You’ve probably downloaded an app or visited a website and just closed it before getting much use out of it. You could have done this for a variety of reasons: Maybe the product seemed too daunting, or maybe there was a gated subscription. I’m sure this list can go on for pages.

In my opinion, a growth marketing funnel consists of three main pillars: acquisition, activation and retention. Activation is the second step in the funnel and involves pushing users to complete a desired behavior or action.

But the reality is, approximately 95.87% of iOS users drop off after day 30, according to Statista’s 2021 Q3 report. As a startup founder, how do you prevent leakage after spending significant resources to acquire people at the top of the funnel?

Finding the right metric

When building product features, the focus should be on how to push users to your activation metric.

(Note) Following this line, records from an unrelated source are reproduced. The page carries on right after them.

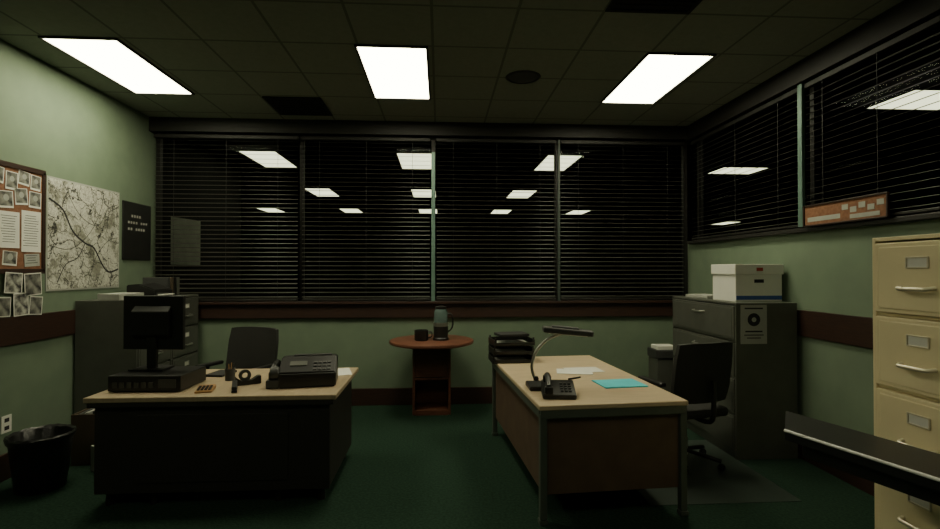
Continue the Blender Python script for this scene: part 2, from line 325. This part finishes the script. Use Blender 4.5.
for nm,pts,rr in (('river',[(0,-.46,.30),(0,-.30,.22),(0,-.18,.04),(0,-.02,-.06),(0,.1,-.10),(0,.22,-.26),(0,.32,-.33),(0,.46,-.30)],.009),
                  ('river_branch',[(0,-.02,-.06),(0,-.12,-.2),(0,-.26,-.26),(0,-.36,-.42)],.005),
                  ('main_road',[(0,-.3,.46),(0,-.1,.2),(0,.15,.12),(0,.3,.3),(0,.45,.36)],.003),
                  ('main_road',[(0,-.45,-.1),(0,-.2,-.12),(0,.05,.05),(0,.2,.3),(0,.22,.46)],.003),
                  ('main_road',[(0,.02,-.45),(0,.12,-.2),(0,.3,-.02),(0,.45,.02)],.003)):
    o=tube(nm,pts,rr,'ink',e,(.0095,0,0),seg=6); o.scale=(.12,1,1)
e=thing('letter_board',(XL,5.68,2.02),0,'small black letter board with white lettering','sign')
boxes('panel',[((.008,0,0),(.018,.5,.62))],'black',e)
for r_,nn in ((0,4),(1,8),(2,7)):
    for k in range(nn):
        if (r_,k) in ((1,4),(2,2)): continue
        boxes('letter',[((.0175,-.16+.045*k+(.06 if r_==0 else 0),.16-.07*r_),(.002,.026,.026))],'paper2',e,bev=0)
e=thing('wall_outlet',(XL,4.05,.42),0,'white electrical wall outlet above the baseboard','outlet')
boxes('plate',[((.004,0,0),(.008,.09,.13))],'paper',e,bev=.002)
for zz in (.03,-.03): boxes('socket',[((.009,0,zz),(.002,.04,.03))],'ink',e,bev=0)
e=thing('photo_strip_board',(XR-.075,3.56,2.037),0,'narrow orange board with small photos on window sill','board')
boxes('panel',[((0,0,0),(.012,.76,.16))],'orange',e)
boxes('frame',[((-.007,0,.083),(.02,.78,.012)),((-.007,0,-.078),(.02,.78,.012)),((-.007,-.386,0),(.02,.012,.15)),((-.007,.386,0),(.02,.012,.15))],'trim',e,bev=.002)
for k in range(5): boxes('small_photo',[((-.008,-.33+.075*k,.03-.025*(k%2)),(.002,.055,.04))],'paper2',e,bev=0)
boxes('note_strip',[((-.008,.18,-.03),(.002,.33,.035))],'paper2',e,bev=0)
boxes('note_strip',[((-.008,-.2,-.045),(.002,.25,.03))],'paper2',e,bev=0)
e=thing('light_switch',(XR,3.3,1.62),0,'small dark wall switch plate','switch')
boxes('plate',[((-.004,0,0),(.008,.08,.12))],'greycab',e,bev=.002); boxes('toggle',[((-.012,0,.0),(.012,.015,.03))],'paper2',e,bev=.002)
tag(boxes('grey_panel',[((0,0,0),(.02,.62,.62))],'paper2',loc=(-3.42,6.95,1.98),rz=R(-8)),'plain grey notice panel in the dark neighbouring office','grey_panel')  # plain panel standing for a paler grey patch beyond the blinds
struct(boxes('wall_beyond',[((-3.53,7.6,H/2),(.15,2.6,H))],'dark',bev=0),'dark partition in the neighbouring office','wall')
# ---------------------------------------------------------------- left desk
e=thing('office_desk',(-1.54,3.96,0),0,'dark metal office desk with tan laminate top','desk')
boxes('desktop',[((0,0,.73),(1.66,.96,.035))],'tan2',e,bev=.006)
boxes('top_edge_band',[((0,-.468,.695),(1.62,.012,.035))],'deskdark',e)
boxes('modesty_panel',[((-.0,-.43,.39),(1.56,.02,.6)),((0,-.443,.39),(1.0,.008,.46))],'deskdark',e,bev=.003)
for sx in (-1,1):
    p=boxes('drawer_pedestal',[((0,0,0),(.42,.84,.6))],'deskdark',e,(sx*.57,0,.40),bev=.005)
    for k in range(3):
        d=boxes('drawer',[((0,.425,-.2+.2*k),(.39,.015,.18))],'deskdark',p,bev=.003)
        boxes('handle',[((0,.44,-.2+.2*k+.04),(.12,.015,.015))],'chrome',d,bev=.003)
    for y in (-.38,.38):
        lathe('foot',[(0,0),(.03,0),(.022,.1),(0,.1)],'black',e,(sx*.71,y,0),seg=16)
        lathe('foot',[(0,0),(.03,0),(.022,.1),(0,.1)],'black',e,(sx*.42,y,0),seg=16)
zd=.7485
e=thing('desktop_computer',(-2.05,3.80,zd),R(-2),'flat black desktop computer case under the monitor','computer')
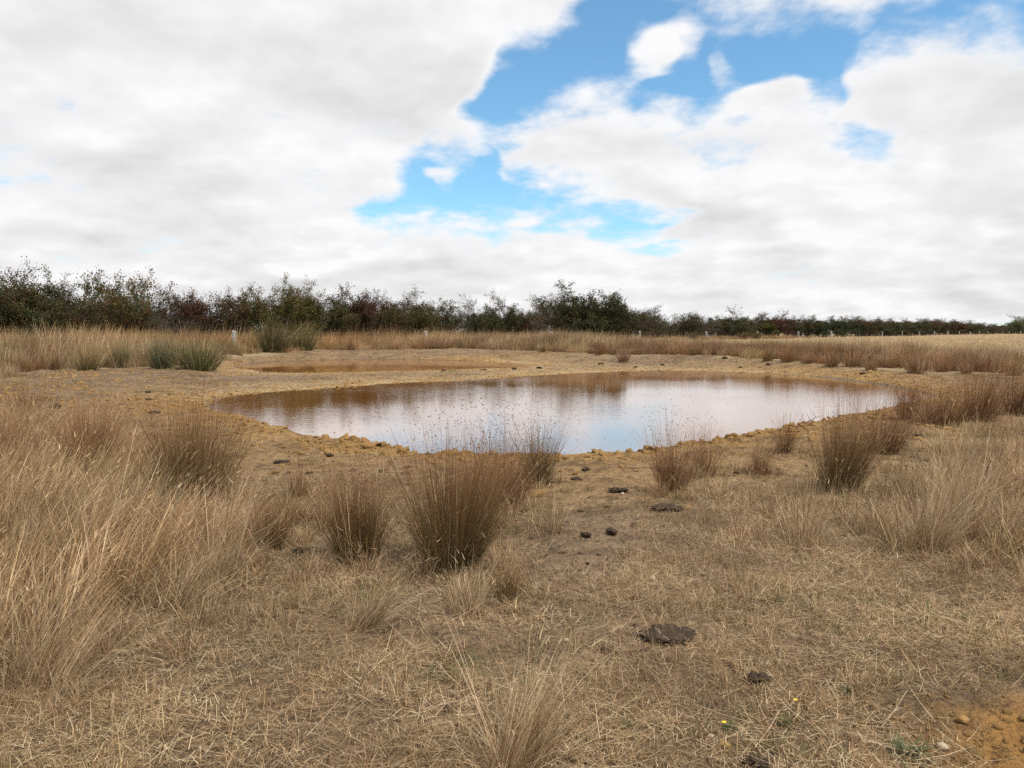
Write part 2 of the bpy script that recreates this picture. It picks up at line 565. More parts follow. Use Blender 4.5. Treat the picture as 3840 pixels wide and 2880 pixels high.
def mat_ground():
    m, g = new_mat('pond_side_ground')
    tc = g.n('ShaderNodeTexCoord').outputs['Object']
    z = g.n('ShaderNodeAttribute', attribute_name='zone')
    sp = g.n('ShaderNodeSeparateColor')
    g.put(sp.inputs[0], z.outputs['Color'])
    clay, bare, wet = sp.outputs
    far = g.n('ShaderNodeAttribute', attribute_name='far').outputs['Fac']
    orange = g.n('ShaderNodeAttribute', attribute_name='orange').outputs['Fac']
    n1 = g.noise(tc, 1.2, 6, 0.62)
    n2 = g.noise(tc, 7.0, 6, 0.65)
    n3 = g.noise(tc, 38.0, 4, 0.65)
    n4 = g.noise(tc, 0.25, 4, 0.6)
    wv = g.vm('ADD', tc, g.vm('SCALE', g.noise(tc, 5.0, 2, 0.5, col=True), 0.16))

    def crumb(sc):
        v = g.n('ShaderNodeTexVoronoi', feature='F1')
        g.put(v.inputs['Vector'], wv)
        v.inputs['Scale'].default_value = sc
        return v.outputs['Distance']
    v1, v2 = crumb(5.5), crumb(14.0)
    pit_shade = g.m('MULTIPLY', g.ss(v1, 0.44, 0.74), g.ss(n1, 0.36, 0.58))  # shade in the gaps between clods, painted into the clay and dirt colours
    strw = g.mix(g.ss(n2, 0.3, 0.7), (0.115, 0.076, 0.043), (0.20, 0.134, 0.076))
    strw = g.mix(g.ss(n3, 0.46, 0.75), strw, (0.29, 0.205, 0.115))
    dirt = g.mix(g.ss(n2, 0.3, 0.7), (0.225, 0.150, 0.088), (0.345, 0.238, 0.148))
    dirt = g.mix(g.ss(n3, 0.52, 0.75), dirt, (0.145, 0.095, 0.055))
    dirt = g.mix(g.m('MULTIPLY', g.ss(n1, 0.48, 0.66), 0.75), dirt, (0.165, 0.112, 0.068))
    cl = g.mix(g.ss(n2, 0.32, 0.68), (0.33, 0.195, 0.070), (0.47, 0.305, 0.125))
    cl = g.mix(g.ss(n1, 0.45, 0.7), cl, (0.31, 0.170, 0.055))
    cl = g.mix(g.ss(n3, 0.55, 0.78), cl, (0.135, 0.080, 0.038))
    sptf = g.n('ShaderNodeAttribute', attribute_name='spit').outputs['Fac']
    cl = g.mix(sptf, cl, g.mix(g.ss(n2, 0.3, 0.7), (0.43, 0.295, 0.14), (0.56, 0.41, 0.215)))
    cl = g.mix(g.m('MULTIPLY', pit_shade, 0.62), cl, (0.13, 0.08, 0.038))
    dirt = g.mix(g.m('MULTIPLY', pit_shade, 0.75), dirt, (0.12, 0.08, 0.045))
    oc = g.mix(g.ss(n2, 0.32, 0.68), (0.29, 0.145, 0.038), (0.38, 0.205, 0.062))
    cl = g.mix(orange, cl, oc)
    fr = g.mix(g.ss(n4, 0.35, 0.65), (0.36, 0.265, 0.15), (0.46, 0.36, 0.22))
    fr = g.mix(g.ss(n1, 0.4, 0.7), fr, (0.40, 0.29, 0.165))
    c = g.mix(bare, strw, dirt)
    c = g.mix(far, c, fr)
    c = g.mix(clay, c, cl)
    c = g.mix(wet, c, (0.115, 0.080, 0.046))
    p = g.n('ShaderNodeBsdfPrincipled')
    g.put(p.inputs['Base Color'], c)
    g.put(p.inputs['Roughness'], g.ss(wet, 0, 1, 0.95, 0.35))
    p.inputs['Specular IOR Level'].default_value = 0.25
    h = g.m('ADD', g.m('MULTIPLY', n2, 0.6), g.m('MULTIPLY', n3, 0.25))
    h = g.m('SUBTRACT', h, g.m('ADD', g.m('MULTIPLY', v1, 0.55), g.m('MULTIPLY', v2, 0.25)))
    b = g.n('ShaderNodeBump')
    b.inputs['Strength'].default_value = 1.0
    b.inputs['Distance'].default_value = 0.2
    g.put(b.inputs['Height'], h)
    g.put(p.inputs['Normal'], b.outputs[0])
    finish(g, p.outputs[0])
    return m


def mat_water(name, ripple, power):
    m, g = new_mat(name)
    tc = g.n('ShaderNodeTexCoord').outputs['Object']
    body = g.mix(g.ss(g.noise(tc, 0.35, 4, 0.6), 0.3, 0.7), (0.22, 0.090, 0.021), (0.26, 0.112, 0.029))
    patch = g.ss(g.noise(tc, 0.16, 3, 0.5), 0.35, 0.65, 0.25, 1.0)
    mp = g.n('ShaderNodeMapping')
    g.put(mp.inputs[0], tc)
    mp.inputs['Rotation'].default_value = (0, 0, 0.25)
    mp.inputs['Scale'].default_value = (0.7, 1.3, 1)
    w1 = g.noise(mp.outputs[0], 6.5, 3, 0.5, 0.4)
    w2 = g.noise(mp.outputs[0], 17.0, 2, 0.5, 0.3)
    h = g.m('ADD', g.m('MULTIPLY', w1, 1.0), g.m('MULTIPLY', w2, 0.28))
    b = g.n('ShaderNodeBump')
    g.put(b.inputs['Strength'], g.m('MULTIPLY', patch, ripple))
    b.inputs['Distance'].default_value = 0.035
    g.put(b.inputs['Height'], h)
    dif = g.n('ShaderNodeBsdfDiffuse')
    g.put(dif.inputs['Color'], body)
    gl = g.n('ShaderNodeBsdfGlossy')
    gl.inputs['Color'].default_value = (0.97, 0.97, 0.98, 1)
    gl.inputs['Roughness'].default_value = 0.04
    g.put(gl.inputs['Normal'], b.outputs[0])
    fr = g.n('ShaderNodeFresnel')
    fr.inputs['IOR'].default_value = 1.33
    mx = g.n('ShaderNodeMixShader')
    g.put(mx.inputs[0], g.m('POWER', fr.outputs[0], power))
    g.put(mx.inputs[1], dif.outputs[0])
    g.put(mx.inputs[2], gl.outputs[0])
    finish(g, mx.outputs[0])
    return m


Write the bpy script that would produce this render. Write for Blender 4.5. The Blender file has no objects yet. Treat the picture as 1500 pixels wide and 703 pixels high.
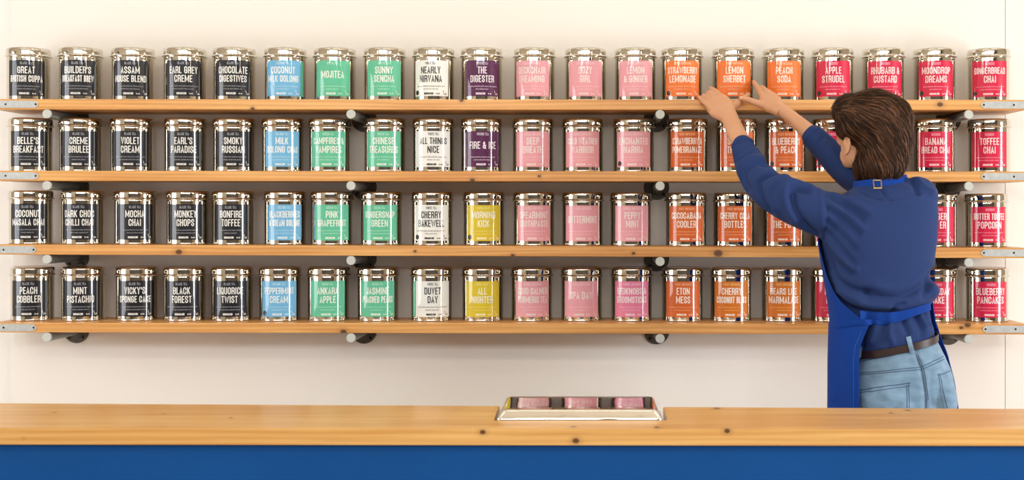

The most important part of activation is identifying the right metric and rallying the entire team around it. This isn’t as simple as getting users from action A to action B (i.e., from install to sign up). What good does that do if the post-signup drop-off is 95%?

Instead, think of activation as getting users to a point where you know for sure that they will stay for a longer period of time. Facebook famously found that the “seven friends in 10 days” mantra was the metric that made users stay, so they pushed heavily on activating users to that point.

Which metrics separate customers who find value in your product from those who don’t?

Start by picking and prioritizing actions specific to your product. This can be platform-usage minutes, the number of messages a user sends, how many people a user follows, the number of times a user personalizes their avatar or anything that provides a signal on how users are finding value in your product.

Finding this metric may not come easily and will probably require slicing your data, but the output activation metric is crucial for targeting the right goals.

Simulation of what retention would look like if a SaaS platform activated users to certain usage minutes within the first week. Image Credits: Jonathan Martinez

In the above example (with sample data), a SaaS platform finds that it must get users to 25+ minutes of usage within the first week to avoid a major drop-off at the next point.